Monday 6 August 2007

I called the council and the department of Pest Control arrived this morning. He drove a plain white van, obviously at pains to draw no attention to my shameful infestation. His van was even packed with plasterers gear for his covert operation. I found all this pointless discretion quite amusing so I cheerily opened the door and boomed loudly of MY FLEAS over his tiny frame. I'm done with shame and while enough remains to render me respectable and civic, I won't have anyone colluding with me over it. And if I sound pious it's probably the flagellating ecstasy of all my recent scratching.

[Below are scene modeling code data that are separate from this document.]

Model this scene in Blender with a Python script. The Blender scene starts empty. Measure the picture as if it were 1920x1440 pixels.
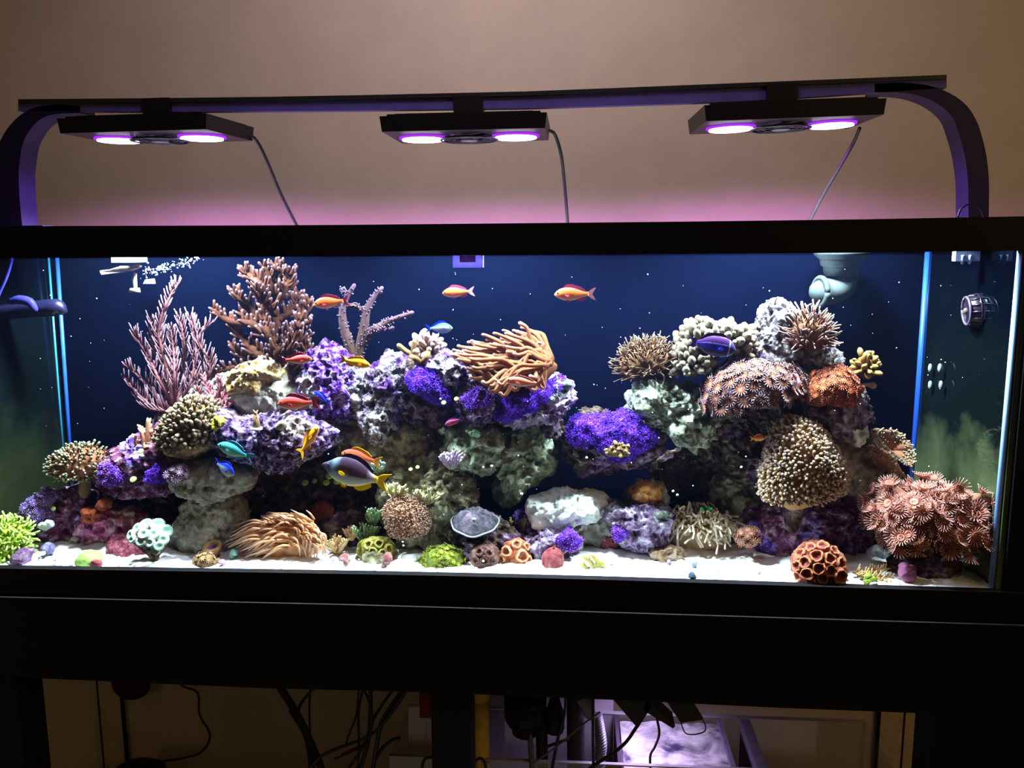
import bpy, math, random
import numpy as np
from mathutils import Matrix, Vector
random.seed(4)
rng = np.random.default_rng(7)
sc = bpy.context.scene
COL = sc.collection
PI = math.pi

# ------------------------------------------------------------------ camera, world, light, exposure
Z0 = 0.80                                   # height of the tank floor above the room floor
F = 1614.0                                  # focal length in pixels of a 1920 wide frame
CAM = np.array([0.179, -1.4537, 0.5898 + Z0])
YAW, PITCH, ROLL = 0.0754, -0.1585, 0.0057


def _rot(yaw, pitch, roll):
    cy, sy = math.cos(yaw), math.sin(yaw)
    cp, sp = math.cos(pitch), math.sin(pitch)
    cr, sr = math.cos(roll), math.sin(roll)
    return (np.array([[cy, -sy, 0], [sy, cy, 0], [0, 0, 1]])
            @ np.array([[1, 0, 0], [0, cp, -sp], [0, sp, cp]])
            @ np.array([[cr, 0, sr], [0, 1, 0], [-sr, 0, cr]]))


RC = _rot(YAW, PITCH, ROLL)
cam_data = bpy.data.cameras.new('camera')
cam_data.sensor_width = 36.0
cam_data.lens = 36.0 * F / 1920.0
cam_data.clip_start = 0.02
cam = bpy.data.objects.new('camera', cam_data)
COL.objects.link(cam)
right, fwd, up = RC[:, 0], RC[:, 1], RC[:, 2]
cam.matrix_world = Matrix([[right[i], up[i], -fwd[i], CAM[i]] for i in range(3)] + [[0, 0, 0, 1]])
sc.camera = cam

sc.view_settings.view_transform = 'Standard'
sc.view_settings.look = 'None'
sc.view_settings.exposure = 0.0
sc.view_settings.gamma = 1.0
sc.view_settings.use_curve_mapping = False
sc.cycles.max_bounces = 8
sc.cycles.diffuse_bounces = 4
sc.cycles.glossy_bounces = 3
sc.cycles.transparent_max_bounces = 12
sc.cycles.caustics_reflective = False
sc.cycles.caustics_refractive = False
sc.cycles.sample_clamp_indirect = 4.0

w = bpy.data.worlds.new('world')
sc.world = w
w.use_nodes = True
w.node_tree.nodes['Background'].inputs[0].default_value = (1.0, 0.66, 0.30, 1)
w.node_tree.nodes['Background'].inputs[1].default_value = 0.06


def area_light(name, loc, target, size, power, color):
    d = bpy.data.lights.new(name, 'AREA')
    d.shape = 'DISK'
    d.size = size
    d.energy = power
    d.color = color
    o = bpy.data.objects.new(name, d)
    COL.objects.link(o)
    o.location = loc
    o.rotation_euler = (Vector(target) - Vector(loc)).to_track_quat('-Z', 'Y').to_euler()
    return o


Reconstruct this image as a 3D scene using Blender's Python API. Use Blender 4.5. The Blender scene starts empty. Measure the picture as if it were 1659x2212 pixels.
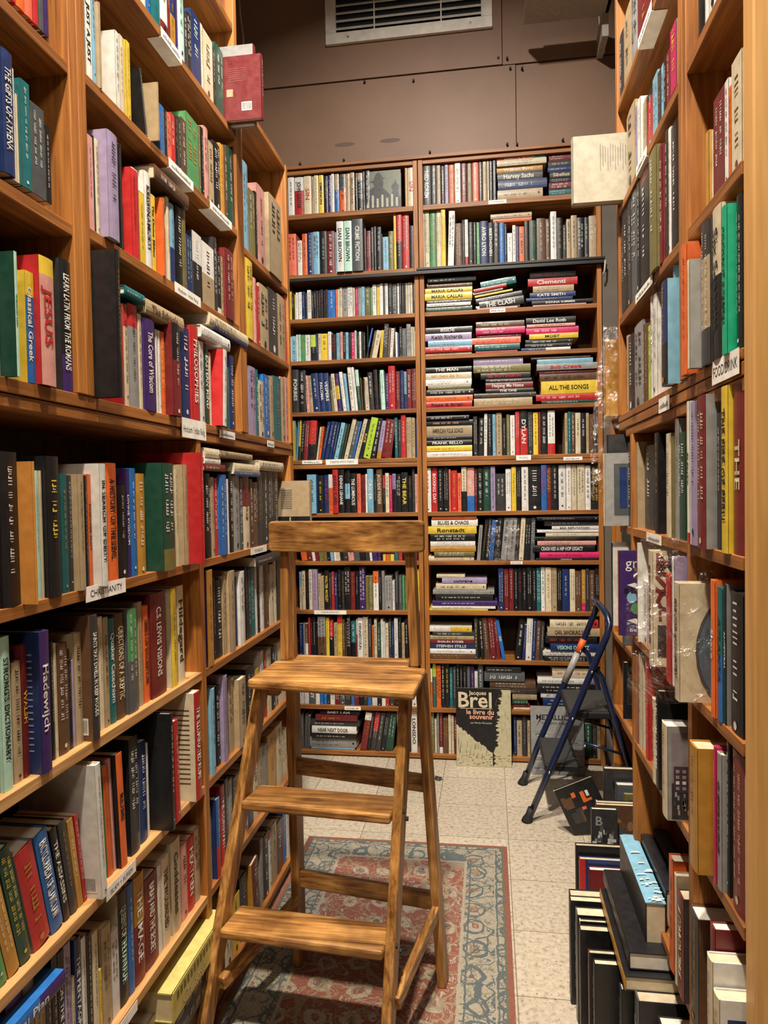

Later, I found Gareth. He is always more agreeable in the kitchen which, in a phenomenological sense, he owns entirely and so I waited till I heard his delicate noises before I entered, pretending to huff and puff.

It's like working with a ghost, he said. You don't talk to anyone. You don't debrief. Or come to meetings. Helen and Neil were in tears about it. (Helen and Neil! He's been bonding with them! My god I am out of it).

I intended some form of explanation but Gareth's overweening eyebrows, his subtle mocking of Helen and Neil, all of it hardened me again and I realised that I preferred the Gareth who slipped incisive little notes under people's doors. So I switched into a pitiful grandiosity.

I've had an offer. Basically, I 'm unsure what to do. Edinburgh university (why Edinburgh?) have offered me some lecturing. It'll mean leaving everything, leaving you lot etc etc

So Gareth and I bonded over my news and it was good because Gareth actually prefers having significant information he can pass on, irrespective of whether there is any actual truth in it, and so on the basis of this falsehood and a few inanities we were again the best of friends.

And god will bless the liar.

This evening a letter tells me I have, in fact, been offered a job.

It's like working with a ghost. How easily that slid into the unconscious. And how completely it'll ruin my sleep.